SOURCE MATERIAL ->
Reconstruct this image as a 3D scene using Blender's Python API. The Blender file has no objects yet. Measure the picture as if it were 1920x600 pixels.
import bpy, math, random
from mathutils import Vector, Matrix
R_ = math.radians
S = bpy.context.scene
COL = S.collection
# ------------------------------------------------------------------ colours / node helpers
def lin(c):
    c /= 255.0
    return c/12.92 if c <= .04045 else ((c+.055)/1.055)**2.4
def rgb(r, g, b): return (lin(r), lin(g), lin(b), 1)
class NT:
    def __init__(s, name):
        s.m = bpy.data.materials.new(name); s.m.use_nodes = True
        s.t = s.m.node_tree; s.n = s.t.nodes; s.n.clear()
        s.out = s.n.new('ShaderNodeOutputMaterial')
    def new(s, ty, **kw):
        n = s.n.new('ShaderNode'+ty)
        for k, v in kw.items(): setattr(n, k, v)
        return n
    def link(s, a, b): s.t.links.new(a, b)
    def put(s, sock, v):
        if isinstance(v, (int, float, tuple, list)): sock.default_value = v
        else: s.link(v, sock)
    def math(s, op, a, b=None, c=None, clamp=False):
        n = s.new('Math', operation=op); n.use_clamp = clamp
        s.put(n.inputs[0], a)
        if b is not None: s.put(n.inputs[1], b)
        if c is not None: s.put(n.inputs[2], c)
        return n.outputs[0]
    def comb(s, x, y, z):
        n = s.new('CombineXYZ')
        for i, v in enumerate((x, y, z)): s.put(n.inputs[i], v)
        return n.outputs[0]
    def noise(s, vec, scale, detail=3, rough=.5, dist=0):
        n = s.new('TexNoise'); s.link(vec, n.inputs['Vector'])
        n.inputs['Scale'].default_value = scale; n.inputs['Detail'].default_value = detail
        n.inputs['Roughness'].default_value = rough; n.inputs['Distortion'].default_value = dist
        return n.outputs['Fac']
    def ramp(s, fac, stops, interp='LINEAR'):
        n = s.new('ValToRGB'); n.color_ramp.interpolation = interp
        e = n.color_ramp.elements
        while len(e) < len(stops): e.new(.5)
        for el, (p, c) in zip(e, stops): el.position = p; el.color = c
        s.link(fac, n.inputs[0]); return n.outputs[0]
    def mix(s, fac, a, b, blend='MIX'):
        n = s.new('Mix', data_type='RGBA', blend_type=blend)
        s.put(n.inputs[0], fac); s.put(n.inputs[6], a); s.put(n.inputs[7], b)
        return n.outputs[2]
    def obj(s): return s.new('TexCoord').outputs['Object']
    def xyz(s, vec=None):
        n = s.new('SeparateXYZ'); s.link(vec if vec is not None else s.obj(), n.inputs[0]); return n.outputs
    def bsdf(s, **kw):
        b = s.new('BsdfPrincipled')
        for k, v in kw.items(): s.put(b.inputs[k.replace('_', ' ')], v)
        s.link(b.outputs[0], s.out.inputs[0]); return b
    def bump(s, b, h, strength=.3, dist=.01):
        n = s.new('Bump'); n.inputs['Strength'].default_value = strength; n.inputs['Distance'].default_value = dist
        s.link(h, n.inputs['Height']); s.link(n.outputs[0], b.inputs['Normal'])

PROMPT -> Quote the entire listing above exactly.

RESULT FOR THIS TASK ->
Reconstruct this image as a 3D scene using Blender's Python API. The Blender file has no objects yet. Measure the picture as if it were 1920x600 pixels.
import bpy, math, random
from mathutils import Vector, Matrix
R_ = math.radians
S = bpy.context.scene
COL = S.collection
# ------------------------------------------------------------------ colours / node helpers
def lin(c):
    c /= 255.0
    return c/12.92 if c <= .04045 else ((c+.055)/1.055)**2.4
def rgb(r, g, b): return (lin(r), lin(g), lin(b), 1)
class NT:
    def __init__(s, name):
        s.m = bpy.data.materials.new(name); s.m.use_nodes = True
        s.t = s.m.node_tree; s.n = s.t.nodes; s.n.clear()
        s.out = s.n.new('ShaderNodeOutputMaterial')
    def new(s, ty, **kw):
        n = s.n.new('ShaderNode'+ty)
        for k, v in kw.items(): setattr(n, k, v)
        return n
    def link(s, a, b): s.t.links.new(a, b)
    def put(s, sock, v):
        if isinstance(v, (int, float, tuple, list)): sock.default_value = v
        else: s.link(v, sock)
    def math(s, op, a, b=None, c=None, clamp=False):
        n = s.new('Math', operation=op); n.use_clamp = clamp
        s.put(n.inputs[0], a)
        if b is not None: s.put(n.inputs[1], b)
        if c is not None: s.put(n.inputs[2], c)
        return n.outputs[0]
    def comb(s, x, y, z):
        n = s.new('CombineXYZ')
        for i, v in enumerate((x, y, z)): s.put(n.inputs[i], v)
        return n.outputs[0]
    def noise(s, vec, scale, detail=3, rough=.5, dist=0):
        n = s.new('TexNoise'); s.link(vec, n.inputs['Vector'])
        n.inputs['Scale'].default_value = scale; n.inputs['Detail'].default_value = detail
        n.inputs['Roughness'].default_value = rough; n.inputs['Distortion'].default_value = dist
        return n.outputs['Fac']
    def ramp(s, fac, stops, interp='LINEAR'):
        n = s.new('ValToRGB'); n.color_ramp.interpolation = interp
        e = n.color_ramp.elements
        while len(e) < len(stops): e.new(.5)
        for el, (p, c) in zip(e, stops): el.position = p; el.color = c
        s.link(fac, n.inputs[0]); return n.outputs[0]
    def mix(s, fac, a, b, blend='MIX'):
        n = s.new('Mix', data_type='RGBA', blend_type=blend)
        s.put(n.inputs[0], fac); s.put(n.inputs[6], a); s.put(n.inputs[7], b)
        return n.outputs[2]
    def obj(s): return s.new('TexCoord').outputs['Object']
    def xyz(s, vec=None):
        n = s.new('SeparateXYZ'); s.link(vec if vec is not None else s.obj(), n.inputs[0]); return n.outputs
    def bsdf(s, **kw):
        b = s.new('BsdfPrincipled')
        for k, v in kw.items(): s.put(b.inputs[k.replace('_', ' ')], v)
        s.link(b.outputs[0], s.out.inputs[0]); return b
    def bump(s, b, h, strength=.3, dist=.01):
        n = s.new('Bump'); n.inputs['Strength'].default_value = strength; n.inputs['Distance'].default_value = dist
        s.link(h, n.inputs['Height']); s.link(n.outputs[0], b.inputs['Normal'])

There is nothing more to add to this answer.